§ **WHAT IS BEING ASKED**: Go through the listing and copy every line word for word.

— BEGIN —

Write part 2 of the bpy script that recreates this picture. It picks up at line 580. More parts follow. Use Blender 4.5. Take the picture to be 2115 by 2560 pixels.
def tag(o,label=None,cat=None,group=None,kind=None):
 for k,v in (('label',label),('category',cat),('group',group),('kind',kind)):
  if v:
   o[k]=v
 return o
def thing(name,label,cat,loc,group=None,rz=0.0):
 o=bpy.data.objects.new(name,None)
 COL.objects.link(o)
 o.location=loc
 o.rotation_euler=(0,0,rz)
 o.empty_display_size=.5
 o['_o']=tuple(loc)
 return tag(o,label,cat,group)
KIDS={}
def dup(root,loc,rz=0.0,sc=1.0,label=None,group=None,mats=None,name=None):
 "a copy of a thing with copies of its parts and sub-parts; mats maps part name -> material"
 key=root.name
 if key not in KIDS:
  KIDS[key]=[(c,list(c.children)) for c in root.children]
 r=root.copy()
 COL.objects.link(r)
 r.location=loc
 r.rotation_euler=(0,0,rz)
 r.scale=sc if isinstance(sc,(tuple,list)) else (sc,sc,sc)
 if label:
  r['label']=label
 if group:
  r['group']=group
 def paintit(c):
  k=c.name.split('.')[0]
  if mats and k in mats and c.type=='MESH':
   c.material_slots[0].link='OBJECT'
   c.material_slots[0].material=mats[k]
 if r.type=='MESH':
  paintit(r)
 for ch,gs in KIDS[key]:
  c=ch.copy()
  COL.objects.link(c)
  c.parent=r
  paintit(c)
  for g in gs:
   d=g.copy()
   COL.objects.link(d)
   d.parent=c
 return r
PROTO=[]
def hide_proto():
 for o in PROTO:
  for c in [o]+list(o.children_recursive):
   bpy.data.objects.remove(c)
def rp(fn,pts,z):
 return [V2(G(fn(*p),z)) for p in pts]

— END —

§ **WRITTEN ANSWER**:
Write part 2 of the bpy script that recreates this picture. It picks up at line 580. More parts follow. Use Blender 4.5. Take the picture to be 2115 by 2560 pixels.
def tag(o,label=None,cat=None,group=None,kind=None):
 for k,v in (('label',label),('category',cat),('group',group),('kind',kind)):
  if v:
   o[k]=v
 return o
def thing(name,label,cat,loc,group=None,rz=0.0):
 o=bpy.data.objects.new(name,None)
 COL.objects.link(o)
 o.location=loc
 o.rotation_euler=(0,0,rz)
 o.empty_display_size=.5
 o['_o']=tuple(loc)
 return tag(o,label,cat,group)
KIDS={}
def dup(root,loc,rz=0.0,sc=1.0,label=None,group=None,mats=None,name=None):
 "a copy of a thing with copies of its parts and sub-parts; mats maps part name -> material"
 key=root.name
 if key not in KIDS:
  KIDS[key]=[(c,list(c.children)) for c in root.children]
 r=root.copy()
 COL.objects.link(r)
 r.location=loc
 r.rotation_euler=(0,0,rz)
 r.scale=sc if isinstance(sc,(tuple,list)) else (sc,sc,sc)
 if label:
  r['label']=label
 if group:
  r['group']=group
 def paintit(c):
  k=c.name.split('.')[0]
  if mats and k in mats and c.type=='MESH':
   c.material_slots[0].link='OBJECT'
   c.material_slots[0].material=mats[k]
 if r.type=='MESH':
  paintit(r)
 for ch,gs in KIDS[key]:
  c=ch.copy()
  COL.objects.link(c)
  c.parent=r
  paintit(c)
  for g in gs:
   d=g.copy()
   COL.objects.link(d)
   d.parent=c
 return r
PROTO=[]
def hide_proto():
 for o in PROTO:
  for c in [o]+list(o.children_recursive):
   bpy.data.objects.remove(c)
def rp(fn,pts,z):
 return [V2(G(fn(*p),z)) for p in pts]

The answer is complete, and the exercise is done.